TRIBUNNEWS.COM, JAKARTA - Sejumlah poin dalam draf revisi Undang-undang nomor 30/2002 tentang Komisi Pemberantasan Korupsi (KPK) menuai kontroversi. KPK bersama sejumlah elemen yang menolak menilai revisi bakal melemahkan bahkan melumpuhkan KPK.
Sebaliknya, DPR meyakini revisi akan memperkuat KPK dalam menjalankan tugasnya. Salah satu poin dalam draf RUU yang menjadi pro kontra adalah memberikan kewenangan menerbitkan Surat Perintah Penghentian Penyidikan (SP3) yang selama ini tidak dimiliki KPK.
Pasal 40 UU nomor 30/2002 tentang KPK menyebutkan, 'Komisi Pemberantasan Korupsi tidak berwenang mengeluarkan surat perintah penghentian penyidikan dan penuntutan dalam perkara tindak pidana korupsi.'
Sementara dalam draf revisi UU yang diusulkan DPR, Pasal 40 UU KPK diubah menjadi:
(1) Komisi Pemberantasan Korupsi berwenang menghentikan penyidikan dan penuntutan terhadap perkara Tindak Pidana Korupsi yang penyidikan dan penuntutannya tidak selesai dalam jangka waktu paling lama 1 (satu) tahun.
(2) Penghentian penyidikan dan penuntutan sebagaimana dimaksud pada ayat (1) harus dilaporkan kepada Dewan Pengawas paling lambat 1 (satu) minggu terhitung sejak dikeluarkannya surat perintah penghentian penyidikan dan penuntutan.
Baca: Jokowi Akan Ajukan 74 Undang-Undang Untuk Direvisi ke DPR
(3) Penghentian penyidikan dan penuntutan sebagaimana dimaksud pada ayat (1) harus diumumkan oleh Komisi Pemberantasan Korupsi kepada publik.
(4) Penghentian penyidikan dan penuntutan sebagaimana dimaksud pada ayat (2) dapat dicabut oleh Pimpinan Komisi Pemberantasan Korupsi apabila ditemukan bukti baru yang dapat membatalkan alasan penghentian penyidikan dan penuntutan, atau berdasarkan putusan praperadilan sebagaimana dimaksud dalam peraturan perundang-undangan.
Pihak penolak revisi UU KPK menilai, tanpa kewenangan SP3, KPK berhati-hati dalam meningkatkan status perkara ke tahap penyidikan dan menetapkan tersangka.

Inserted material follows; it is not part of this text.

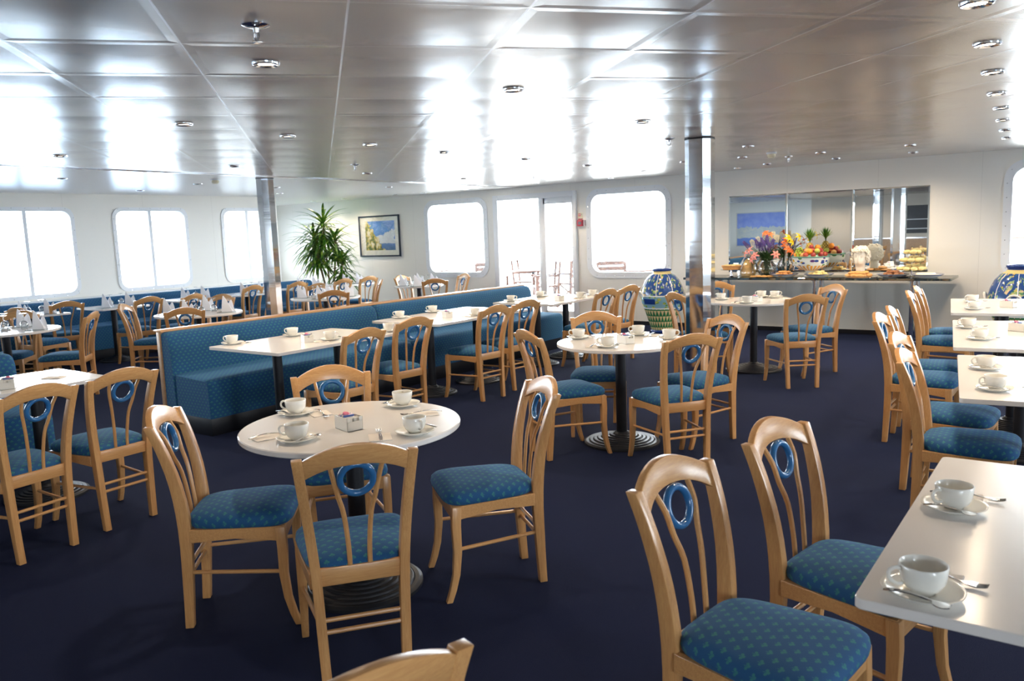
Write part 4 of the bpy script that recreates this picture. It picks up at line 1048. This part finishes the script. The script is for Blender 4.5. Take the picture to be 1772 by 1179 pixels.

Untuk meningkatkan status ke tahap penyidikan dan menetapkan tersangka tidak cukup bagi KPK hanya dengan dua alat bukti saja.
Hal ini ditunjukkan KPK dengan membuktikan terdakwa yang mereka seret ke meja hijau dinyatakan bersalah oleh hakim. Pegiat antikorupsi dan pimpinan KPK menyebut capaian itu dengan sebutan 100 percent conviction rate.
Meskipun, rekor tersebut pada akhirnya tercoreng lantaran Mahkamah Agung (MA) memutuskan menerima Kasasi mantan Kepala BPPN Syafruddin Arsyad Temenggung dan melepaskan terdakwa perkara dugaan korupsi SKL BLBI itu dari tuntutan hukum.
Sementara DPR dan pendukung revisi UU KPK justru menilai tanpa adanya SP3 membuat KPK terjebak harus meneruskan kasus meski kurang bukti. Kondisi ini dinilai tidak adil bagi warga negara yang terlanjur menjadi tersangka dan KPK berpotensi melanggar HAM karena menetapkan seseorang sebagai tersangka tanpa kepastian kapan kasusnya diadili.
Berdasarkan catatan Tribunnews.com, terdapat sejumlah orang yang sudah bertahun-tahun menyandang status tersangka KPK. Belum diketahui secara pasti kapan KPK akan merampungkan penyidikan kasus mereka.